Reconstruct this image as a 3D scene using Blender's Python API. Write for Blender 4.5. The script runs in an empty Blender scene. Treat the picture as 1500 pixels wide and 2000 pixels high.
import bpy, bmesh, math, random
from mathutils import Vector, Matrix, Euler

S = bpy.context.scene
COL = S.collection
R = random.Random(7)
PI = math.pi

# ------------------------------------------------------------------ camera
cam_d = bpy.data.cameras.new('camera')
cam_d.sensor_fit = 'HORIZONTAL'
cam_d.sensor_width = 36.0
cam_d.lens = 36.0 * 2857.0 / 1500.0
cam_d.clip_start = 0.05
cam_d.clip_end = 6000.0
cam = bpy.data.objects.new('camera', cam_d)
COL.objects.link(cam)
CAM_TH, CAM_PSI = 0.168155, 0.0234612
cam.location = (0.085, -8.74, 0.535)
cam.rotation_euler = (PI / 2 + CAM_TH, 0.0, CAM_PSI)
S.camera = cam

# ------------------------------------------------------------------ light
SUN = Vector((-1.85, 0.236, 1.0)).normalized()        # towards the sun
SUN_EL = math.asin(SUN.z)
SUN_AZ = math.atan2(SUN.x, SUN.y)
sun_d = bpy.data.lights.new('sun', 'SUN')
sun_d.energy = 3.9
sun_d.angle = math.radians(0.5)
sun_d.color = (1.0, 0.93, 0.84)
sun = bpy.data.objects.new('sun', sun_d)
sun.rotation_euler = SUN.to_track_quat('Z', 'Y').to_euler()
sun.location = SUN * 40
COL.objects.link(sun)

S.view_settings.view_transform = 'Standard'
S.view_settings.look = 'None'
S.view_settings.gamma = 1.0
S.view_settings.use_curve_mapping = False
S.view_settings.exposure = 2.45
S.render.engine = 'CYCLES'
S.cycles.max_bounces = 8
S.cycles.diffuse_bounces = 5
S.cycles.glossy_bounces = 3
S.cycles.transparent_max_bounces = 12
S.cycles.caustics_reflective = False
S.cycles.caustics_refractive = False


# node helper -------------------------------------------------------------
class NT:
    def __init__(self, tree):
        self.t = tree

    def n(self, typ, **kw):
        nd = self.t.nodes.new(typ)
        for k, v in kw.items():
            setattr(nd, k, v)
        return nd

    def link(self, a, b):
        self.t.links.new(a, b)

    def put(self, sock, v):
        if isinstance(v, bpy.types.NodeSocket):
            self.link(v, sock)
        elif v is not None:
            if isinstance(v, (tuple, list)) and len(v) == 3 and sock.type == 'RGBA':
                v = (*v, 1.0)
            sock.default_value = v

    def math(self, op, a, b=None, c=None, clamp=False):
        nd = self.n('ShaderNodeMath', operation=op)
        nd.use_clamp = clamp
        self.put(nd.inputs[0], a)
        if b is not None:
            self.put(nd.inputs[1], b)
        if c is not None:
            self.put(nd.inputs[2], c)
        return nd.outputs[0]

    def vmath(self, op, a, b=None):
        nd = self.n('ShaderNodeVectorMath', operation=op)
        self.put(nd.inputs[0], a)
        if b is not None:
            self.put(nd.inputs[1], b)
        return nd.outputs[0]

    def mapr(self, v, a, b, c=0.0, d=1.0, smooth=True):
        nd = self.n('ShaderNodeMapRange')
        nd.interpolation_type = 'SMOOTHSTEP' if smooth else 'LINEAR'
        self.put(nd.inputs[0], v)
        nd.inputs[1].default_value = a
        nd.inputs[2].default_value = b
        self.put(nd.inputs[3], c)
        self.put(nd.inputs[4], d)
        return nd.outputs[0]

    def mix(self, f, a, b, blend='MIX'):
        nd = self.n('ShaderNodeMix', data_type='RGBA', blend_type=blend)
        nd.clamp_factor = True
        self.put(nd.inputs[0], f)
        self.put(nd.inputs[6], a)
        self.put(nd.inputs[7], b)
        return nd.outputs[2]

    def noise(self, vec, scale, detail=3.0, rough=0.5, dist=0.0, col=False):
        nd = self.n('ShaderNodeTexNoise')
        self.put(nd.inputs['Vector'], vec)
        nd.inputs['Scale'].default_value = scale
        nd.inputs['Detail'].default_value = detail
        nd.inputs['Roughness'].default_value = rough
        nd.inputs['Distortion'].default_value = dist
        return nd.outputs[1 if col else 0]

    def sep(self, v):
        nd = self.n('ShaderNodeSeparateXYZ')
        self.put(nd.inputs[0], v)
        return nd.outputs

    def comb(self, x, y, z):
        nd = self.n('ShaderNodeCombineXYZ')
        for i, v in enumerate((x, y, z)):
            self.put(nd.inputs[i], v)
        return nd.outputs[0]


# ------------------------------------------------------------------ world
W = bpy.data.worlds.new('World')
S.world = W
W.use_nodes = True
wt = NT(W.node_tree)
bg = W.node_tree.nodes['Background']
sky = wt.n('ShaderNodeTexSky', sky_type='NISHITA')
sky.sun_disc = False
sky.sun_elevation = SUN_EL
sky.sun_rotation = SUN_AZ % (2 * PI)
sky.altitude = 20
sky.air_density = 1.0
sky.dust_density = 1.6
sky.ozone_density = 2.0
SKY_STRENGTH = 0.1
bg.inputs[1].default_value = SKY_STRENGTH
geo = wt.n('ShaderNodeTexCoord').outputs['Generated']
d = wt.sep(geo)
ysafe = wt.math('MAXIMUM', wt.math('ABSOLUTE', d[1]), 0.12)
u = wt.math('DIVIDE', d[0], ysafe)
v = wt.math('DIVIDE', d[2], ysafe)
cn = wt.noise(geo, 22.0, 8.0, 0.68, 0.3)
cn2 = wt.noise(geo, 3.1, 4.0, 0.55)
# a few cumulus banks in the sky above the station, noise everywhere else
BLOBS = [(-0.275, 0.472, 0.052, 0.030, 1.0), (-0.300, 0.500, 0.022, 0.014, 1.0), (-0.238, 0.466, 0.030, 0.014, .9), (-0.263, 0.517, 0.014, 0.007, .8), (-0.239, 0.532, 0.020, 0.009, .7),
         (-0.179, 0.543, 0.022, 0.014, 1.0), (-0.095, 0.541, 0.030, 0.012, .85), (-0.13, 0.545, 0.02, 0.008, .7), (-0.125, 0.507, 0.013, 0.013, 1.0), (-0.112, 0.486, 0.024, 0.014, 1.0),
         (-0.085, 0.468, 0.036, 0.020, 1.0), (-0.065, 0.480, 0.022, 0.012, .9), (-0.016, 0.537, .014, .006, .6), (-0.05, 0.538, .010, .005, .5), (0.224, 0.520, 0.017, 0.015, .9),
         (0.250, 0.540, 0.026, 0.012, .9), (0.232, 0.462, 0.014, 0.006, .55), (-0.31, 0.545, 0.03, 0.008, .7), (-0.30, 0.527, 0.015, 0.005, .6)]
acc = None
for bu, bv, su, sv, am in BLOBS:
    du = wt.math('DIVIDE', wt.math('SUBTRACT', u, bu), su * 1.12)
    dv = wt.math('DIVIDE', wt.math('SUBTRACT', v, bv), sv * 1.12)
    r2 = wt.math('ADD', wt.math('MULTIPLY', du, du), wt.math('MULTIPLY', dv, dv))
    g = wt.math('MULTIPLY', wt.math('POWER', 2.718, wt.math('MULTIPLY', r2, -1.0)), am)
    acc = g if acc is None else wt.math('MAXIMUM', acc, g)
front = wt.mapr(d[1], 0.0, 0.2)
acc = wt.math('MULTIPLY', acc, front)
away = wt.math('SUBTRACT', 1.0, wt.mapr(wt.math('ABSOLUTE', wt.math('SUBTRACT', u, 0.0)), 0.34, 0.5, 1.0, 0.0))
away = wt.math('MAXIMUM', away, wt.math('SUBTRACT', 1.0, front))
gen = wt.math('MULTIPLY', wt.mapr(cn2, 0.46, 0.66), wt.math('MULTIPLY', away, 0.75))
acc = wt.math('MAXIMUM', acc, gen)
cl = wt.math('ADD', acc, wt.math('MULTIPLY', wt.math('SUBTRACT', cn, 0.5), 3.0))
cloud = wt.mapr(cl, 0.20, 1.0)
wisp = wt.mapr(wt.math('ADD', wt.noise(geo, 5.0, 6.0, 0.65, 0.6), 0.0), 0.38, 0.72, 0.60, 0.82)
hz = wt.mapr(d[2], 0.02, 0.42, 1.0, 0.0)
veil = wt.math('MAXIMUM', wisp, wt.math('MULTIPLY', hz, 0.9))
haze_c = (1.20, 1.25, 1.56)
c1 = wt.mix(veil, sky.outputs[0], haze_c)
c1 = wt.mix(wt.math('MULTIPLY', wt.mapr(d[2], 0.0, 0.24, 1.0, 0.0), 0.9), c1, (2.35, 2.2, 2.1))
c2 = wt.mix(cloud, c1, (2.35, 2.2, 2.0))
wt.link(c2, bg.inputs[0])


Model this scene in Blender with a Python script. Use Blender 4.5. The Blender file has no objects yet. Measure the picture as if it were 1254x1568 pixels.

.....

Return the entries above unchanged, starting at the first line and stopping after the line with "PI = math.pi".

Reconstruct this image as a 3D scene using Blender's Python API. Write for Blender 4.5. The script runs in an empty Blender scene. Treat the picture as 1500 pixels wide and 2000 pixels high.
import bpy, bmesh, math, random
from mathutils import Vector, Matrix, Euler

S = bpy.context.scene
COL = S.collection
R = random.Random(7)
PI = math.pi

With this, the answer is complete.